■ What the exercise asks: Copy every line of the records below that holds the word "this".

■ Entries supplied:
------------------------------------------------

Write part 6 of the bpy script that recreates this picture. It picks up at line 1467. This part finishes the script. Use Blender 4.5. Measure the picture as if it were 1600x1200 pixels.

------------------------------------------------

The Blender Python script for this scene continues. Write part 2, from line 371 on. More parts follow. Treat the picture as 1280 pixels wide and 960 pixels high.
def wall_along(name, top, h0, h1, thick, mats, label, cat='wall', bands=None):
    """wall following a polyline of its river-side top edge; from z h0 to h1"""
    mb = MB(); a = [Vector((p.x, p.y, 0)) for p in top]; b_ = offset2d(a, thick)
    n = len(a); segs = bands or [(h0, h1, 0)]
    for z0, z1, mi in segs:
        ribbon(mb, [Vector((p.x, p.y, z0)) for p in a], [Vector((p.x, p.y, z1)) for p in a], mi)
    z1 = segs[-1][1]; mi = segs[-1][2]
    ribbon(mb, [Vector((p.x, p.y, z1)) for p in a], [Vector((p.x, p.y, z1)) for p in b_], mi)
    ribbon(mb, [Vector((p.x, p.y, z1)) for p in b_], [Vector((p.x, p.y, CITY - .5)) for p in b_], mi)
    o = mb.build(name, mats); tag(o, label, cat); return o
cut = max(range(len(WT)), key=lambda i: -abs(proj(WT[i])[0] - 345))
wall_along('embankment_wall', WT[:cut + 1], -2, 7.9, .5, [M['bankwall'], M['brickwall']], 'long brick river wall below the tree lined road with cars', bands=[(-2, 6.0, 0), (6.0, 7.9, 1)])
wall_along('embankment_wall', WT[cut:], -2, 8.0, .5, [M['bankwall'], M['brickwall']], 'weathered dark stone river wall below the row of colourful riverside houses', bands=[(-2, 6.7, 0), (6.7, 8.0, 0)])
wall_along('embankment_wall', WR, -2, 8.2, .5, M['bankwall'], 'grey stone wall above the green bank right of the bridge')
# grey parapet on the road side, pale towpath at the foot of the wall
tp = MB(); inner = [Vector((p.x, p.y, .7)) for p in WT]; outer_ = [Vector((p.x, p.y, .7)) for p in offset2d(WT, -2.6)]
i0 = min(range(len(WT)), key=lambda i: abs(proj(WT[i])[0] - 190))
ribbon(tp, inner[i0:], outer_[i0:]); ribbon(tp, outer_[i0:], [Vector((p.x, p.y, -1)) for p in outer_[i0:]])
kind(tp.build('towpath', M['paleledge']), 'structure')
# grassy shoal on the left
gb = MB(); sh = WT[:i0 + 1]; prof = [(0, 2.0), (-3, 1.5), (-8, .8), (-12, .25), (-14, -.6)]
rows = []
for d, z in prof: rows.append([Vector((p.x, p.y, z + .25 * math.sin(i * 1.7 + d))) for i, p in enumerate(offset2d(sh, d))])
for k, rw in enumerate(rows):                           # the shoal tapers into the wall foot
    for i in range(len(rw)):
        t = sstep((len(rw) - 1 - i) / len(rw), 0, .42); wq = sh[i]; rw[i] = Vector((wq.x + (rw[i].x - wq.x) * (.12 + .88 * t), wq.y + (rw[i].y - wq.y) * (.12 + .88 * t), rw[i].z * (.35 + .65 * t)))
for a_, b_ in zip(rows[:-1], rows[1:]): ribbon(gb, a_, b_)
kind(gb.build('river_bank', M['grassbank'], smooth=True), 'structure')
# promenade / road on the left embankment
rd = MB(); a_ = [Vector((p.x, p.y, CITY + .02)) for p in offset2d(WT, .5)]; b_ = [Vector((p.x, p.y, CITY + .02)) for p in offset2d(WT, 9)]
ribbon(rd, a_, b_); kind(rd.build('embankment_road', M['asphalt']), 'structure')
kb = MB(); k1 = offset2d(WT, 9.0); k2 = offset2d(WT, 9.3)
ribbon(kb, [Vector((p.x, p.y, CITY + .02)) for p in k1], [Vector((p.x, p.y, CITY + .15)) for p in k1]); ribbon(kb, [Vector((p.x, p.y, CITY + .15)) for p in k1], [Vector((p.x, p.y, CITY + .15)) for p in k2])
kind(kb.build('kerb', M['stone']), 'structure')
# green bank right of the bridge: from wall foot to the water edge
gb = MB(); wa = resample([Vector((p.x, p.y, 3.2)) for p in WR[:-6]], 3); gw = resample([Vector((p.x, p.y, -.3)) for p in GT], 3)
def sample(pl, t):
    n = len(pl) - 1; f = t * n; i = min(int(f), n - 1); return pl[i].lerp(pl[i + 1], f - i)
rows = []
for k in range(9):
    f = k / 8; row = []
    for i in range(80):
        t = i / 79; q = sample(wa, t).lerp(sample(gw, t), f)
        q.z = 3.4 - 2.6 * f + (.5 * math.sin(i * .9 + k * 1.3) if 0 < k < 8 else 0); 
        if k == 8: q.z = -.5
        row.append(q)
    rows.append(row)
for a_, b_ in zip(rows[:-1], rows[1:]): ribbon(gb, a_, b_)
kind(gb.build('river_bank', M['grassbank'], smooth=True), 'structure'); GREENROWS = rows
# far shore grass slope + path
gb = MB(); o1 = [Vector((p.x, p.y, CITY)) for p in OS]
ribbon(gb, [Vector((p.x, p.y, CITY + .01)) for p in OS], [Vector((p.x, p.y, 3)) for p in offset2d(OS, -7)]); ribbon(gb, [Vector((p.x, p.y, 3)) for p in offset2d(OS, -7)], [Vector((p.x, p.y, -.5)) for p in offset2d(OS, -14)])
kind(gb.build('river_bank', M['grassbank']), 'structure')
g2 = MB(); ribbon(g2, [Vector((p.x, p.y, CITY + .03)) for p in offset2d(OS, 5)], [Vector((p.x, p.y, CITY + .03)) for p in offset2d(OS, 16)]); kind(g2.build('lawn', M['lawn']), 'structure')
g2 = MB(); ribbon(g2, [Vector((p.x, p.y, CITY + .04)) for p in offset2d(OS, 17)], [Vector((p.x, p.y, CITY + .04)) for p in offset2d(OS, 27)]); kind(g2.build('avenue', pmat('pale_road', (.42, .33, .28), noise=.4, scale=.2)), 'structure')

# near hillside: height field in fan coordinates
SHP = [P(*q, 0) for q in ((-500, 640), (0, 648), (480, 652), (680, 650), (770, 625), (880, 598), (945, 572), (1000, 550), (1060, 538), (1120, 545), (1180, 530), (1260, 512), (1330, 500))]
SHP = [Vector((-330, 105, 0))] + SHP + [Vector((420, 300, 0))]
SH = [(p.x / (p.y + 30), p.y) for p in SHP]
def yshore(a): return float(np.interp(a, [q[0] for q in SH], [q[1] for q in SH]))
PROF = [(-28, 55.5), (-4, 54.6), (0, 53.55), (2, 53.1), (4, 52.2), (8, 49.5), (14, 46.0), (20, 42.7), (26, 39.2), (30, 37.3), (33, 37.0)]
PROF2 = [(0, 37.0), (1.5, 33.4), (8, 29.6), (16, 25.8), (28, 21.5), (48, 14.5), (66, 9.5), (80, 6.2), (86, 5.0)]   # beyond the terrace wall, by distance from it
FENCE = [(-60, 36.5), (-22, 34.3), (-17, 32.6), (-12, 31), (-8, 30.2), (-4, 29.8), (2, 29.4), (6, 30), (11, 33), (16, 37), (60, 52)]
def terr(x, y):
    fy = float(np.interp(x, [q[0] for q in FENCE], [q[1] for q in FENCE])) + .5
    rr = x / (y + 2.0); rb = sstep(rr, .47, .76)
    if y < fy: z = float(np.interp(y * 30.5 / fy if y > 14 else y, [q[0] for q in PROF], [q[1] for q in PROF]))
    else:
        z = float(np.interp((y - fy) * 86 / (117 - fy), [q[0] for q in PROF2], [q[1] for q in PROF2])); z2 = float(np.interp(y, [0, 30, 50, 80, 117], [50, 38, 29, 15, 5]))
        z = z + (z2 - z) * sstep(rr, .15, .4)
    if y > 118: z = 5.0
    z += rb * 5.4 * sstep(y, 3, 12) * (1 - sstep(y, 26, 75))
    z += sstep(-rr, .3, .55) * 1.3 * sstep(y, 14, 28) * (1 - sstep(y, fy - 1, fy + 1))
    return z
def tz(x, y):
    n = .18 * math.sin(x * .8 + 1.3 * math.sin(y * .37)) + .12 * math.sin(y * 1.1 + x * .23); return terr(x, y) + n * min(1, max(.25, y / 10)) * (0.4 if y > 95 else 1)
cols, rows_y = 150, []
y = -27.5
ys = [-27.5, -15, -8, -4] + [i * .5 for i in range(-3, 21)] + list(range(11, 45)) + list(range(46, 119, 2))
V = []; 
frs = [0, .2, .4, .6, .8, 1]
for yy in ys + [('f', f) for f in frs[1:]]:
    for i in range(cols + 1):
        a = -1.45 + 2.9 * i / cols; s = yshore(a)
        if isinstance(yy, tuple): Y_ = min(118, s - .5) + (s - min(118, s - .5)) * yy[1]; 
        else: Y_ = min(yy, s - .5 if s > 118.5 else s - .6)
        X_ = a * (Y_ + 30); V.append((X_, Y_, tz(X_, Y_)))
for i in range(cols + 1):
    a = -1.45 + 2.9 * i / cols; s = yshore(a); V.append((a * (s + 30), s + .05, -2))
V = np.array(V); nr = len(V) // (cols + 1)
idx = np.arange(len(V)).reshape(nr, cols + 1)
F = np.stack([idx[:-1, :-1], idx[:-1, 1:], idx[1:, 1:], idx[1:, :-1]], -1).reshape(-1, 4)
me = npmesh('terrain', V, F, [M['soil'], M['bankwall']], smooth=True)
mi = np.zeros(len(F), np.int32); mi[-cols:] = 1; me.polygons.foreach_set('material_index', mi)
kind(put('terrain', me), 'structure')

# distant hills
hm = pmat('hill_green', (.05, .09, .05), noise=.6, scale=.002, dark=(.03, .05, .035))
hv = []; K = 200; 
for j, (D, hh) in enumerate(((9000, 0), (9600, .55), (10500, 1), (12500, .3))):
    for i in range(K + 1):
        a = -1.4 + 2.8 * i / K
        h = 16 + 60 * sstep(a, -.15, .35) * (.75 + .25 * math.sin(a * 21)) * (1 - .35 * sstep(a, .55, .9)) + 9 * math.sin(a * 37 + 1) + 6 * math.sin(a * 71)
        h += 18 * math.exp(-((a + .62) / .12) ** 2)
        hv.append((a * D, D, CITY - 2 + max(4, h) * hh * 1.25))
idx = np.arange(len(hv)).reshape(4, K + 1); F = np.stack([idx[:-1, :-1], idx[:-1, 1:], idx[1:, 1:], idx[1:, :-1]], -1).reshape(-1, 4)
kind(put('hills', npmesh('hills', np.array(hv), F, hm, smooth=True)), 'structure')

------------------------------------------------

■ Result of the task:
Write part 6 of the bpy script that recreates this picture. It picks up at line 1467. This part finishes the script. Use Blender 4.5. Measure the picture as if it were 1600x1200 pixels.
The Blender Python script for this scene continues. Write part 2, from line 371 on. More parts follow. Treat the picture as 1280 pixels wide and 960 pixels high.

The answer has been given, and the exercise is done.